Social Involvement without the Social Gospel
Republished with permission from Baptist Bulletin May/June 2011. All rights reserved.
Can churches create compassionate social ministries in their communities without inadvertently becoming sidetracked from their essential gospel motivation?
The question is not new—a promising young German seminarian slipped down this path in the 1880s. “The idea came to me that I ought to be a preacher, and help to save souls. I wanted to go out as a foreign missionary—I wanted to do hard work for God,” Walter Rauschenbusch said in 1913. “Indeed, one of the great thoughts that came upon me was that I ought to follow Jesus Christ in my personal life, and die over again his death,…and it was that thought that gave my life its fundamental direction in the doing of Christian work” (Rauschenbusch, “The Kingdom of God” in The Social Gospel in America, 1870–1920).

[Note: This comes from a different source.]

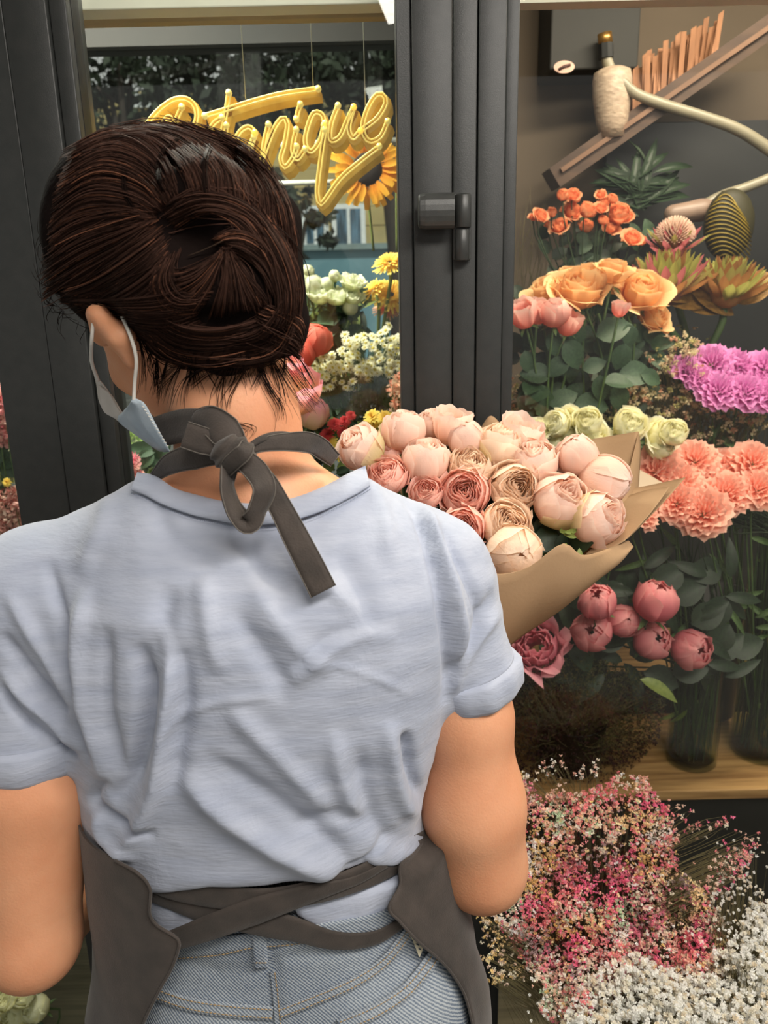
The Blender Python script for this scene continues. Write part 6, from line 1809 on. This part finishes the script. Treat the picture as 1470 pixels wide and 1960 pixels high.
# dim dried bunch in a black pot
db = thing('dried_bunch', 'dim olive and plum dried gypsophila bunch behind the glass right of her arm', 'flower', tuple(P(1090, 1470, 1.47)))
po = [(975, 1275), (1040, 1255), (1130, 1250), (1230, 1290), (1275, 1340), (1260, 1420), (1200, 1480), (1150, 1500), (1000, 1500), (975, 1400)]
q = sample_poly(po, 5200, frng)
cl_ = np.where((q[:, 1]+frng.normal(size=len(q))*40 < 1375)[:, None], pal((92, 96, 60), (74, 80, 50), (112, 108, 70))[frng.choice(3, len(q))], pal((84, 54, 56), (72, 56, 44), (60, 44, 46))[frng.choice(3, len(q))])
pos = Pm(q[:, 0], q[:, 1], 1.36+.14*frng.rand(len(q))); cloud('dried_florets', pos, frng.uniform(.0018, .0042, len(q)), cl_, db, M_floret, base=crumple(7, 6), seed=11)
pc = P(1088, 1480, 1.47); twigs('twigs', np.tile(T_([pc[0], 1.47, .62]), (700, 1))+frng.normal(size=(700, 3))*.02, pos[frng.choice(len(pos), 700)], .0006, M_twig, db, .02, 19)
bucket('black_pot', 'round black pot holding the dim dried bunch on the wooden shelf', 'pot', pc[0], 1.47, Zsh+.001, Zsh+.11, .062, .075, mat('pot_black', srgb(16, 17, 18), .35, srgb(12, 13, 14)))

# reflections of the shop in the right glass, built as solid things behind it
M_paperroll = mat('paper_sleeve', srgb(160, 114, 82), .75, srgb(140, 98, 70), 14, stretch=(6, 1, 1)); M_plank = mat('dark_plank', srgb(84, 62, 46), .6, srgb(66, 48, 36), 8, stretch=(1, 6, 6))
a, b = P(1062, 340, 1.93), P(1490, 40, 1.89)
def slab(a, b, hw, dy, name, m, label, cat):
    t = unit(b-a); n_ = unit(np.cross(t, [0, 1, 0])); V = [p+n_*s*hw+T_([0, d, 0]) for p in (a, b) for s in (-1, 1) for d in (0, dy)]
    F = [(0, 1, 3, 2), (4, 6, 7, 5), (0, 4, 5, 1), (2, 3, 7, 6), (0, 2, 6, 4), (1, 5, 7, 3)]
    return tag(obj(name, mesh(name, V, F, False), m), label, cat)
slab(a, b, .024, .09, 'reflected_shelf', M_plank, 'reflected slanting brown shelf, built solid on the back wall under the paper sleeves', 'shelf')
slab(P(1075, 326, 1.92), P(1490, 40, 1.88), .005, .012, 'reflected_lip', mat('lip_wood', srgb(124, 92, 70), .6), 'pale front lip running along the reflected slanting brown shelf', 'trim')
sl = thing('reflected_sleeves', 'reflected upright bundle of thin brown paper sleeves, built solid in the slanting shelf', 'paper', tuple(P(1280, 140, 1.98)))
for k in range(34):
    t = k/33; x = 1208+t*165+frng.normal()*2; yb = 262-t*140; yt = 128-t*95+frng.uniform(-12, 16); lean = 14*(t-.3)
    p0, p1 = P(x-5, yb, 1.93+.05*frng.rand()), P(x+lean, yt, 1.93+.05*frng.rand()); w_ = .0065; n_ = T_([w_, .002, 0])
    V = [p0-n_, p0+n_, p1+n_+[0, 0, .01*frng.rand()], p1-n_, p0-n_+[0, .0015, 0], p0+n_+[0, .0015, 0], p1+n_+[0, .0015, 0], p1-n_+[0, .0015, 0]]
    F = [(0, 1, 2, 3), (7, 6, 5, 4), (0, 4, 5, 1), (1, 5, 6, 2), (2, 6, 7, 3), (3, 7, 4, 0)]
    o = obj('sleeve', mesh('sleeve', V, F, False), M_paperroll, sl); o.matrix_parent_inverse = parent_w(sl).inverted()
# reflected lamp built solid: hammered white shade and the pale curved arm
M_ham = mat('hammered_white', srgb(188, 168, 146), .5, srgb(164, 144, 124), 60, bump=.9, bscale=70, stretch=(1, 1, 2.2))
vc = P(1168, 200, 1.93); s_ = scl(1168, 200, 1.93); pr = [(.0, -60), (22, -58), (30, -30), (36, 10), (37, 40), (34, 56), (22, 62), (0, 63)]
V, F = tube_geo([vc+T_([(7-p[1]*.10)*s_*.5, 0, p[1]*s_]) for p in pr], [max(.001, p[0]*s_) for p in pr], 28)
tag(obj('reflected_shade', mesh('reflected_shade', V, F), M_ham), 'reflected white lampshade with hammered texture, built solid high on the back wall', 'lampshade')
M_arm = mat('pale_arm', srgb(150, 143, 122), .35, srgb(136, 130, 110), 6)
arm = thing('reflected_lamp', 'reflected pale curved lamp arm sweeping to the right edge from the white shade', 'lamp', tuple(P(1300, 230, 1.9)))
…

Rauschenbusch, who began his ministry with an orthodox view of salvation, would later become known as “the father of the social gospel.” Regrettably, once he became pastor in the Hell’s Kitchen district of New York City, he preached a different gospel, altering his Biblical message to address social ills such as poverty, unemployment, and malnutrition. In the process, Rauschenbusch lost his emphasis on Christ’s atoning sacrifice for the sinner.
Even today Christians tamper with the gospel message, as Rauschenbusch did, applying his ideas to our modern problems.